## START

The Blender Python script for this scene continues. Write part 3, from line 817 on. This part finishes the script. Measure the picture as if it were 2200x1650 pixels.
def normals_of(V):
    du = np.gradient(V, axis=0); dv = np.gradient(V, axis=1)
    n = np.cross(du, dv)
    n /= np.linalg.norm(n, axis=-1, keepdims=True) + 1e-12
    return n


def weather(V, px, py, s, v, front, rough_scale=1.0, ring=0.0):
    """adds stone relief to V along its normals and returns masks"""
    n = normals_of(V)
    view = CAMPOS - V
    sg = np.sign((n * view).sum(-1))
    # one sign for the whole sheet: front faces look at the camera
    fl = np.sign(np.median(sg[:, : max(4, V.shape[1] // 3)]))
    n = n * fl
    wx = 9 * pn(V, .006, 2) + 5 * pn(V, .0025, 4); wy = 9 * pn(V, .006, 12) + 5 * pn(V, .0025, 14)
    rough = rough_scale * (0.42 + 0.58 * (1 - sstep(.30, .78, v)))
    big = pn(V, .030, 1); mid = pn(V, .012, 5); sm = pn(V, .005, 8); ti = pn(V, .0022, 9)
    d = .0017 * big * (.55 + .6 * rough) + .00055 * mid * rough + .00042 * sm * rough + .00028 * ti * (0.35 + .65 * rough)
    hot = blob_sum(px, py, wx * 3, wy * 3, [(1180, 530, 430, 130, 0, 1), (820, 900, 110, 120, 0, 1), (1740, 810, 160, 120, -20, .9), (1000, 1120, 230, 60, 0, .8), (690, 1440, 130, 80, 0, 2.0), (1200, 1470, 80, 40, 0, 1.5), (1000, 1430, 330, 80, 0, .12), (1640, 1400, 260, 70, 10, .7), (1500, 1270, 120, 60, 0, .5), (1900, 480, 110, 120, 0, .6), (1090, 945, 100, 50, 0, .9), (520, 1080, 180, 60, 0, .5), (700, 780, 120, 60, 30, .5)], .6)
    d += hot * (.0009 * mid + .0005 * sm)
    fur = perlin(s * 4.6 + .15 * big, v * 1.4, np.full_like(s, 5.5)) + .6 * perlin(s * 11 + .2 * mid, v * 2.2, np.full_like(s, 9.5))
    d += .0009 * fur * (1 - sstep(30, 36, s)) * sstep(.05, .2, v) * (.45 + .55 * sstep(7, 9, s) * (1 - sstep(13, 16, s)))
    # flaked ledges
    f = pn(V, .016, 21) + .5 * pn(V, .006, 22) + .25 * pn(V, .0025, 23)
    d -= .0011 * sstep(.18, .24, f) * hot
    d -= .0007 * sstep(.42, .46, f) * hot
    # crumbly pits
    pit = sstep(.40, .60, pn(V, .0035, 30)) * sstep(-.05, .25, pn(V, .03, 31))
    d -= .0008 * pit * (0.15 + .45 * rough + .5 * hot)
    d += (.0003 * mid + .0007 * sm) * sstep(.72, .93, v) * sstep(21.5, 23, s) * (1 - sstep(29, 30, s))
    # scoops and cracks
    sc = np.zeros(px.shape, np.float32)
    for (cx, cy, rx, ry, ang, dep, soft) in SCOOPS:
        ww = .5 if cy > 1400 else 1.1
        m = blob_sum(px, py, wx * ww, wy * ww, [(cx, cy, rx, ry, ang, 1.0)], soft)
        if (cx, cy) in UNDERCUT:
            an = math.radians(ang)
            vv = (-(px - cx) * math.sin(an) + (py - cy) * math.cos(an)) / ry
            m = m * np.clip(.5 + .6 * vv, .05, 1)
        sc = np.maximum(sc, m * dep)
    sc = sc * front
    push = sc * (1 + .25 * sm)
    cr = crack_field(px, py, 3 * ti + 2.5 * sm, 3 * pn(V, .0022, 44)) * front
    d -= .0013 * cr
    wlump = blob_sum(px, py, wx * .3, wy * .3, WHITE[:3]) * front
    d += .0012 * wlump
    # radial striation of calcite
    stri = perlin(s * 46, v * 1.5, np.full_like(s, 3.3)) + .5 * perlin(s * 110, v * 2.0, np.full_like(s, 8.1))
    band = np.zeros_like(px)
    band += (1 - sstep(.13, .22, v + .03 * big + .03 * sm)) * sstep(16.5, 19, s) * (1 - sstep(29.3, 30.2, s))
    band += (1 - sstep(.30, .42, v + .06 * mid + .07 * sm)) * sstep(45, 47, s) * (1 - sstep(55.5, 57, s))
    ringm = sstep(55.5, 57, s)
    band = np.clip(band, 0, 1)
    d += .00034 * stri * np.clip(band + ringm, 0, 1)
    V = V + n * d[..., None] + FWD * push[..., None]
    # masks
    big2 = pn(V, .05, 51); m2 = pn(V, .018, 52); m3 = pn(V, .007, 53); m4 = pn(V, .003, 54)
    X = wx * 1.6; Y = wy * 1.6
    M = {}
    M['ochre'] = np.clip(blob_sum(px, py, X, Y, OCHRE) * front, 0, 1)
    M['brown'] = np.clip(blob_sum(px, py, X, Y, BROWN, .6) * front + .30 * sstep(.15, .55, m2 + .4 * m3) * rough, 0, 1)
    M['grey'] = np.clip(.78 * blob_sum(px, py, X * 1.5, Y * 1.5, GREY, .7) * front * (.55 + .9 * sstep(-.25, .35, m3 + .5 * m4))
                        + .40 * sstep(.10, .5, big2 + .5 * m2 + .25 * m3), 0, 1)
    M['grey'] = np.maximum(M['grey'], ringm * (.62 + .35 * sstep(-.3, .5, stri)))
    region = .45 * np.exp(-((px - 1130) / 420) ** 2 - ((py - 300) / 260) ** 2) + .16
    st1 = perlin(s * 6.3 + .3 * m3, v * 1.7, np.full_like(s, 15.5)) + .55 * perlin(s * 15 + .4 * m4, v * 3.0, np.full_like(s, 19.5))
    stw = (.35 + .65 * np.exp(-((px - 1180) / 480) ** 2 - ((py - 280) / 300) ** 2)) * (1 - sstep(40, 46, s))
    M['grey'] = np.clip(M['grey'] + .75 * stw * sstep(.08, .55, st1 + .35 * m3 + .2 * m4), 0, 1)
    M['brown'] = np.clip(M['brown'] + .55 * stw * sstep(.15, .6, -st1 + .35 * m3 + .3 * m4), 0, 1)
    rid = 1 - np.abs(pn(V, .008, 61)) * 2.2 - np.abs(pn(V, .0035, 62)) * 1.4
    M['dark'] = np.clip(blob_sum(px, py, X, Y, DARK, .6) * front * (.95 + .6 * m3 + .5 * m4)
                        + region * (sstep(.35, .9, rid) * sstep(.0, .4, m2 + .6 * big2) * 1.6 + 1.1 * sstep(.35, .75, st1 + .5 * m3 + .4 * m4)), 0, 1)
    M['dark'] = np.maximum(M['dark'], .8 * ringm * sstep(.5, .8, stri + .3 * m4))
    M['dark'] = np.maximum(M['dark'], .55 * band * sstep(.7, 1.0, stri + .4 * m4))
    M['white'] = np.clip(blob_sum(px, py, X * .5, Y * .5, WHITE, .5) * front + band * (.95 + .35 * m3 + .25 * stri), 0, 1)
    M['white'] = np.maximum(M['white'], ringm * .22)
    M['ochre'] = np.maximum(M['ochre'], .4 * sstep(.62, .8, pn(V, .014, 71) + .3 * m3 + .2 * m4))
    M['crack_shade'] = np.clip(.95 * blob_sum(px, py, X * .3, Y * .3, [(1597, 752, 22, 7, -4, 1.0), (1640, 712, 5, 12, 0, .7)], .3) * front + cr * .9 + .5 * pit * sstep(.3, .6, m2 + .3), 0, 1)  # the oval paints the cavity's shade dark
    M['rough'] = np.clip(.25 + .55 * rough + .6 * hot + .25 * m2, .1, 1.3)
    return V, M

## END

- _REQUIRED WORK_
Type out all of the material again, word for word.

- _EXERCISE RESULT_
The Blender Python script for this scene continues. Write part 3, from line 817 on. This part finishes the script. Measure the picture as if it were 2200x1650 pixels.
def normals_of(V):
    du = np.gradient(V, axis=0); dv = np.gradient(V, axis=1)
    n = np.cross(du, dv)
    n /= np.linalg.norm(n, axis=-1, keepdims=True) + 1e-12
    return n


def weather(V, px, py, s, v, front, rough_scale=1.0, ring=0.0):
    """adds stone relief to V along its normals and returns masks"""
    n = normals_of(V)
    view = CAMPOS - V
    sg = np.sign((n * view).sum(-1))
    # one sign for the whole sheet: front faces look at the camera
    fl = np.sign(np.median(sg[:, : max(4, V.shape[1] // 3)]))
    n = n * fl
    wx = 9 * pn(V, .006, 2) + 5 * pn(V, .0025, 4); wy = 9 * pn(V, .006, 12) + 5 * pn(V, .0025, 14)
    rough = rough_scale * (0.42 + 0.58 * (1 - sstep(.30, .78, v)))
    big = pn(V, .030, 1); mid = pn(V, .012, 5); sm = pn(V, .005, 8); ti = pn(V, .0022, 9)
    d = .0017 * big * (.55 + .6 * rough) + .00055 * mid * rough + .00042 * sm * rough + .00028 * ti * (0.35 + .65 * rough)
    hot = blob_sum(px, py, wx * 3, wy * 3, [(1180, 530, 430, 130, 0, 1), (820, 900, 110, 120, 0, 1), (1740, 810, 160, 120, -20, .9), (1000, 1120, 230, 60, 0, .8), (690, 1440, 130, 80, 0, 2.0), (1200, 1470, 80, 40, 0, 1.5), (1000, 1430, 330, 80, 0, .12), (1640, 1400, 260, 70, 10, .7), (1500, 1270, 120, 60, 0, .5), (1900, 480, 110, 120, 0, .6), (1090, 945, 100, 50, 0, .9), (520, 1080, 180, 60, 0, .5), (700, 780, 120, 60, 30, .5)], .6)
    d += hot * (.0009 * mid + .0005 * sm)
    fur = perlin(s * 4.6 + .15 * big, v * 1.4, np.full_like(s, 5.5)) + .6 * perlin(s * 11 + .2 * mid, v * 2.2, np.full_like(s, 9.5))
    d += .0009 * fur * (1 - sstep(30, 36, s)) * sstep(.05, .2, v) * (.45 + .55 * sstep(7, 9, s) * (1 - sstep(13, 16, s)))
    # flaked ledges
    f = pn(V, .016, 21) + .5 * pn(V, .006, 22) + .25 * pn(V, .0025, 23)
    d -= .0011 * sstep(.18, .24, f) * hot
    d -= .0007 * sstep(.42, .46, f) * hot
    # crumbly pits
    pit = sstep(.40, .60, pn(V, .0035, 30)) * sstep(-.05, .25, pn(V, .03, 31))
    d -= .0008 * pit * (0.15 + .45 * rough + .5 * hot)
    d += (.0003 * mid + .0007 * sm) * sstep(.72, .93, v) * sstep(21.5, 23, s) * (1 - sstep(29, 30, s))
    # scoops and cracks
    sc = np.zeros(px.shape, np.float32)
    for (cx, cy, rx, ry, ang, dep, soft) in SCOOPS:
        ww = .5 if cy > 1400 else 1.1
        m = blob_sum(px, py, wx * ww, wy * ww, [(cx, cy, rx, ry, ang, 1.0)], soft)
        if (cx, cy) in UNDERCUT:
            an = math.radians(ang)
            vv = (-(px - cx) * math.sin(an) + (py - cy) * math.cos(an)) / ry
            m = m * np.clip(.5 + .6 * vv, .05, 1)
        sc = np.maximum(sc, m * dep)
    sc = sc * front
    push = sc * (1 + .25 * sm)
    cr = crack_field(px, py, 3 * ti + 2.5 * sm, 3 * pn(V, .0022, 44)) * front
    d -= .0013 * cr
    wlump = blob_sum(px, py, wx * .3, wy * .3, WHITE[:3]) * front
    d += .0012 * wlump
    # radial striation of calcite
    stri = perlin(s * 46, v * 1.5, np.full_like(s, 3.3)) + .5 * perlin(s * 110, v * 2.0, np.full_like(s, 8.1))
    band = np.zeros_like(px)
    band += (1 - sstep(.13, .22, v + .03 * big + .03 * sm)) * sstep(16.5, 19, s) * (1 - sstep(29.3, 30.2, s))
    band += (1 - sstep(.30, .42, v + .06 * mid + .07 * sm)) * sstep(45, 47, s) * (1 - sstep(55.5, 57, s))
    ringm = sstep(55.5, 57, s)
    band = np.clip(band, 0, 1)
    d += .00034 * stri * np.clip(band + ringm, 0, 1)
    V = V + n * d[..., None] + FWD * push[..., None]
    # masks
    big2 = pn(V, .05, 51); m2 = pn(V, .018, 52); m3 = pn(V, .007, 53); m4 = pn(V, .003, 54)
    X = wx * 1.6; Y = wy * 1.6
    M = {}
    M['ochre'] = np.clip(blob_sum(px, py, X, Y, OCHRE) * front, 0, 1)
    M['brown'] = np.clip(blob_sum(px, py, X, Y, BROWN, .6) * front + .30 * sstep(.15, .55, m2 + .4 * m3) * rough, 0, 1)
    M['grey'] = np.clip(.78 * blob_sum(px, py, X * 1.5, Y * 1.5, GREY, .7) * front * (.55 + .9 * sstep(-.25, .35, m3 + .5 * m4))
                        + .40 * sstep(.10, .5, big2 + .5 * m2 + .25 * m3), 0, 1)
    M['grey'] = np.maximum(M['grey'], ringm * (.62 + .35 * sstep(-.3, .5, stri)))
    region = .45 * np.exp(-((px - 1130) / 420) ** 2 - ((py - 300) / 260) ** 2) + .16
    st1 = perlin(s * 6.3 + .3 * m3, v * 1.7, np.full_like(s, 15.5)) + .55 * perlin(s * 15 + .4 * m4, v * 3.0, np.full_like(s, 19.5))
    stw = (.35 + .65 * np.exp(-((px - 1180) / 480) ** 2 - ((py - 280) / 300) ** 2)) * (1 - sstep(40, 46, s))
    M['grey'] = np.clip(M['grey'] + .75 * stw * sstep(.08, .55, st1 + .35 * m3 + .2 * m4), 0, 1)
    M['brown'] = np.clip(M['brown'] + .55 * stw * sstep(.15, .6, -st1 + .35 * m3 + .3 * m4), 0, 1)
    rid = 1 - np.abs(pn(V, .008, 61)) * 2.2 - np.abs(pn(V, .0035, 62)) * 1.4
    M['dark'] = np.clip(blob_sum(px, py, X, Y, DARK, .6) * front * (.95 + .6 * m3 + .5 * m4)
                        + region * (sstep(.35, .9, rid) * sstep(.0, .4, m2 + .6 * big2) * 1.6 + 1.1 * sstep(.35, .75, st1 + .5 * m3 + .4 * m4)), 0, 1)
    M['dark'] = np.maximum(M['dark'], .8 * ringm * sstep(.5, .8, stri + .3 * m4))
    M['dark'] = np.maximum(M['dark'], .55 * band * sstep(.7, 1.0, stri + .4 * m4))
    M['white'] = np.clip(blob_sum(px, py, X * .5, Y * .5, WHITE, .5) * front + band * (.95 + .35 * m3 + .25 * stri), 0, 1)
    M['white'] = np.maximum(M['white'], ringm * .22)
    M['ochre'] = np.maximum(M['ochre'], .4 * sstep(.62, .8, pn(V, .014, 71) + .3 * m3 + .2 * m4))
    M['crack_shade'] = np.clip(.95 * blob_sum(px, py, X * .3, Y * .3, [(1597, 752, 22, 7, -4, 1.0), (1640, 712, 5, 12, 0, .7)], .3) * front + cr * .9 + .5 * pit * sstep(.3, .6, m2 + .3), 0, 1)  # the oval paints the cavity's shade dark
    M['rough'] = np.clip(.25 + .55 * rough + .6 * hot + .25 * m2, .1, 1.3)
    return V, M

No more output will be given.